I didn't like the female elf. Not because she wasn't in the book, but because her sole purpose is some love triangle crap and takes time away from the main characters.
I didn't like Bard either. He arrives out of nowhere and all of a sudden, the film revolves around him and his town. Couldn't we establish that town and character earlier instead of throwing all of this at once? Arcs of minor characters are better when they are spread out throughout the story, not when they are brought in blocks.
All of the above, though, leads to my main problem with this film in particular. The main characters (Bilbo and Thorin) barely have any focus in big chunks of the film. Only when they're finally out of all the elves and the lake towns, do they finally have some time to shine (Bilbo did at least have some focus at the early part of the film). The scenes that showcased Bilbo's cunningness and courage (in the beginning) and the last part of the film in the dragon's lair, were my favorite scenes in the movie. The majority of the rest was just melodramatic stuffing of character arcs, and action (more on that in a bit). Minutes go by without Bilbo or Thorin say a word.

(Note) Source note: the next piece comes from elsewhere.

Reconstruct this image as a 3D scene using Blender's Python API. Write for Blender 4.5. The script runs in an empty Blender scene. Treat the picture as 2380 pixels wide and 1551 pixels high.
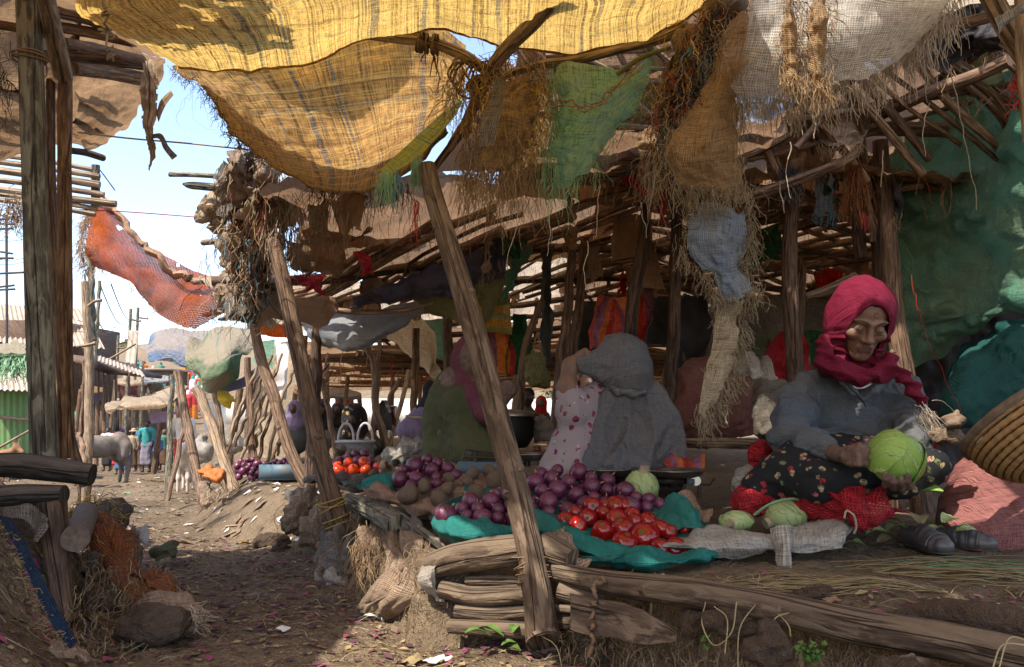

Now for the elephant in the room... Legolas. I think the idea of having him in this film is neat, because it's appropriate, but sadly, this film took the idea into the extreme. Sadly, Legolas here was Legolas times ten. He was mostly used for the action scenes. Yes, I know Legolas is capable of doing all of these stunts, yes he's awesome, I got that Jackson, but that's where his character ends. He's a badass and somewhat of an asshole. Oh no, sorry, in this film he also has a love interest, because obviously, that's what you do with a character when you have no clue what else to do with. Just ask Gosho.
The scenes of Legolas and his father were neat, though. Legolas had a life before LOTR, that was something nice to see, but that idea stretched itself more than it should.

Now for the action scenes, they just go on and on and on, until they feel redundant. Moreover, there are way too many improbable stunts going on. Fine, let Legolas have his moments, but why does everyone need to be a super fighter? By making all of your action scenes so amazing, you take away from your climax, which was great as well, but the fighting scenes before those were still too long.

For stuff I liked besides focus on main characters: Gandalf scenes weren't too long and were pretty decent. It was a nice film to look at and had nice visuals, especially the dragon. I liked the last part of the movie and the first part of the movie.

Overall, I enjoyed it as much as I enjoyed the first Hobbit film, as in...meh, it could have been better. It was decent, but disappointing (I can be redundant too Peter Jackson).
I really don't think it was a good movie, though.